* _Written exercise_:
Return only the number of lines in the entries below that hold the word "this".

* _Material supplied_:

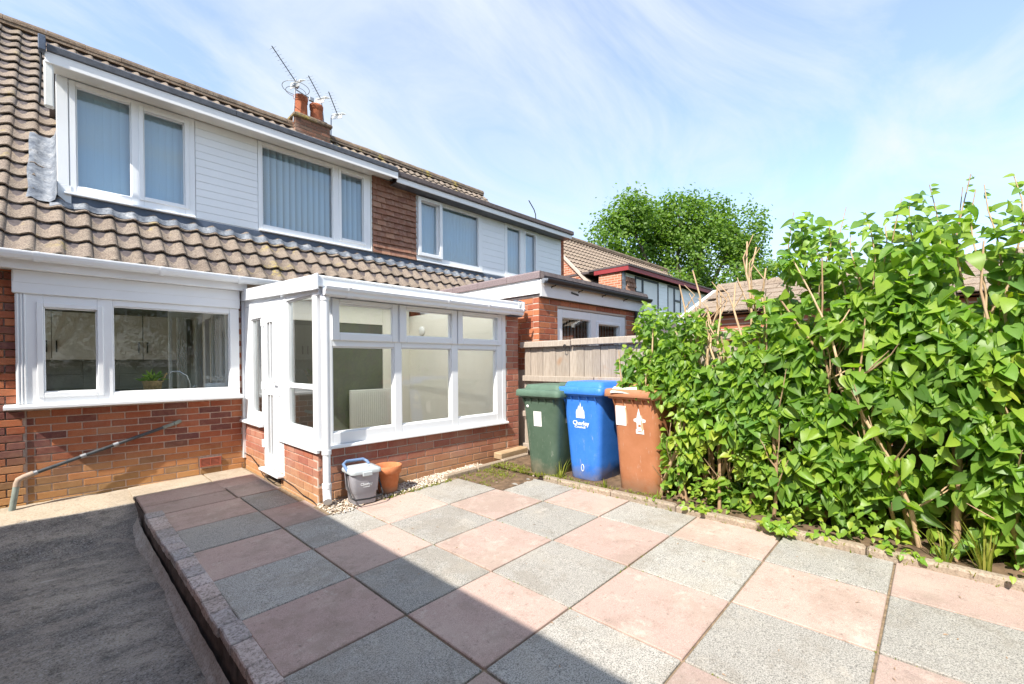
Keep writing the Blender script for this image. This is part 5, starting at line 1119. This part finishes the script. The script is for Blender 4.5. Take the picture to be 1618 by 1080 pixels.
# ------------------------------------------------------------------ HEDGE: three lilac shrubs along the fence
leafmesh = MB(); leafmesh.add(LV, LF, 0, True, 0.); LM = leafmesh.mesh('leaf', M['leaf'], recalc=False)
LMY = leafmesh.mesh('leaf', M['leaf_yellow'], recalc=False)
VAR = [leaf_geo(1, w_, fo_, dr_)[0] for w_, fo_, dr_ in ((.42, .18, .16), (.34, .5, .35), (.46, .05, .45), (.38, .35, -.05))]
LMS = []
for v__ in VAR:
    lm_ = MB(); lm_.add(v__, LF, 0, True, 0.); LMS.append(lm_.mesh('leaf', M['leaf'], recalc=False))
CAM = Vector((0, 0, HC))
def lilac(label, ya, yb, hfun, nleaf, seed, xf_, yellow=None, size=(.07, .125), nstem=9, extra=None, nbig=300, droopy=None):
    rnd = random.Random(seed); t = thing('lilac_shrub', label, 'shrub', (3.95, (ya+yb)/2, .12), 'lilac shrubs along the fence')
    stems = []
    for k in range(nstem):
        y_ = ya+(yb-ya)*(k+.5)/nstem+rnd.uniform(-.05, .05); x_ = rnd.uniform(3.72, 4.2); H = hfun(y_)
        pts = [Vector((x_, y_, .08))]; d_ = Vector((rnd.uniform(-.25, .1), rnd.uniform(-.4, .4), 1)).normalized(); L = H*rnd.uniform(.7, .93); n = 7
        for i in range(n):
            d_ = (d_+Vector((rnd.uniform(-.22, .2), rnd.uniform(-.25, .25), .15))).normalized(); p = pts[-1]+d_*L/n; p.x = min(max(p.x, 3.66), 4.30); pts.append(p)
        r0 = rnd.uniform(.012, .026); b = MB(); b.tube(pts, [r0*(1-.72*i/n) for i in range(n+1)], 7); b.build('stem', M['bark'] if rnd.random() < .6 else M['twig'], t); stems.append(pts)
    tw = MB()
    stb = MB()
    for k in range(nstem*2//3):
        y_ = rnd.uniform(ya, yb); x_ = rnd.uniform(3.70, 3.9); stb = MB(); dy = rnd.uniform(-.2, .2); r_ = rnd.uniform(.010, .024); stb.tube([(x_, y_, .06), (x_+rnd.uniform(-.02, .04), y_+dy*.35, .3), (x_+.04, y_+dy*.7+rnd.uniform(-.03, .03), .6), (x_+.10, y_+dy, 1.0)], [r_*1.2, r_, r_*.85, r_*.6], 7); stb.build('stem', M['bark'], t)
    for k in range(nstem*9):
        pts = rnd.choice(stems); i = rnd.randint(1, 5); p = pts[i].copy()
        if p.y > 1.85: continue
        d_ = Vector((rnd.uniform(-.7, .3), rnd.uniform(-.9, .6), rnd.uniform(.1, 1.2))).normalized(); q_ = [p]
        for _ in range(3):
            d_ = (d_+Vector((rnd.uniform(-.2, .2), rnd.uniform(-.2, .2), rnd.uniform(0, .25)))).normalized(); q_.append(q_[-1]+d_*rnd.uniform(.06, .16))
        tw.tube(q_, [.006, .005, .004, .002], 5)
    tag(tw.build('twigs', M['twig'], t), kind='stuff')
    if extra: extra(t, rnd)
    L_ = []
    while len(L_) < nleaf:
        y_ = rnd.uniform(ya-.08, yb+.08); H = hfun(y_); z = .10+(H-.10)*rnd.random()**.85; xfr = xf_(y_, z)
        depth = rnd.random()**1.9*.62; x_ = xfr+depth
        if x_ > 4.33: continue
        if z > H-.06 and rnd.random() < .3: continue
        dn = noise.noise(Vector((x_*1.5, y_*3.2, z*3.2+seed)))+.5*noise.noise(Vector((x_*2, y_*8, z*8)))
        if dn < -.20 and rnd.random() < .92: continue
        if z < .40 and y_ < 1.0 and rnd.random() < .62-1.2*max(0, z-.2): continue
        if z > 1.78 and noise.noise(Vector((x_*2, y_*5.5, z*5.5+3))) < .02 and rnd.random() < .72: continue
        s_ = rnd.uniform(*size)*(1 if z < H-.25 else .8)
        top = max(0, (z-(H-.3))/.3)
        n_ = Vector((-.6+rnd.gauss(0, .55), rnd.gauss(-.2, .6), .75+rnd.gauss(0, .5)))
        tip = Vector((-.55+rnd.gauss(0, .4), rnd.gauss(0, .65), -.75+rnd.gauss(0, .35)+top*.9))
        L_.append((depth-.5*rnd.random()*.2, Vector((x_, y_, z)), leaf_dir(n_, tip), s_, rnd.random()))
    L_.sort(key=lambda a: (a[1]-CAM).length+a[0]*.9-a[3]*3)
    rest = MB(); resty = MB()
    for k, (d_, p, m_, s_, rv) in enumerate(L_):
        yl = yellow is not None and yellow(p, rnd)
        if k < nbig: inst('leaf', LMY if yl else LMS[k % 4], t, p, mat4=m_, sc=(s_, s_, s_))
        else: (resty if yl else rest).add([p+m_ @ (Vector(q_)*s_) for q_ in VAR[k % 4]], LF, 0, True, rv*.98+.01)
    tag(rest.build('foliage', M['leaf'], t, recalc=False), kind='stuff')
    if resty.v: tag(resty.build('yellow_foliage', M['leaf_yellow'], t, recalc=False), kind='stuff')
    return t
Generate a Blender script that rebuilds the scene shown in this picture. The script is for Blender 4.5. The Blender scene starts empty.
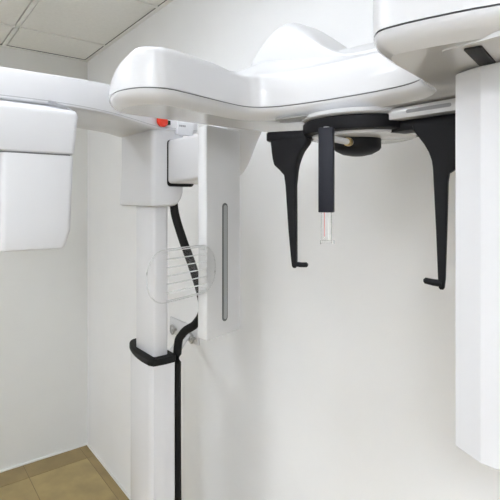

* _Problem solution_:
2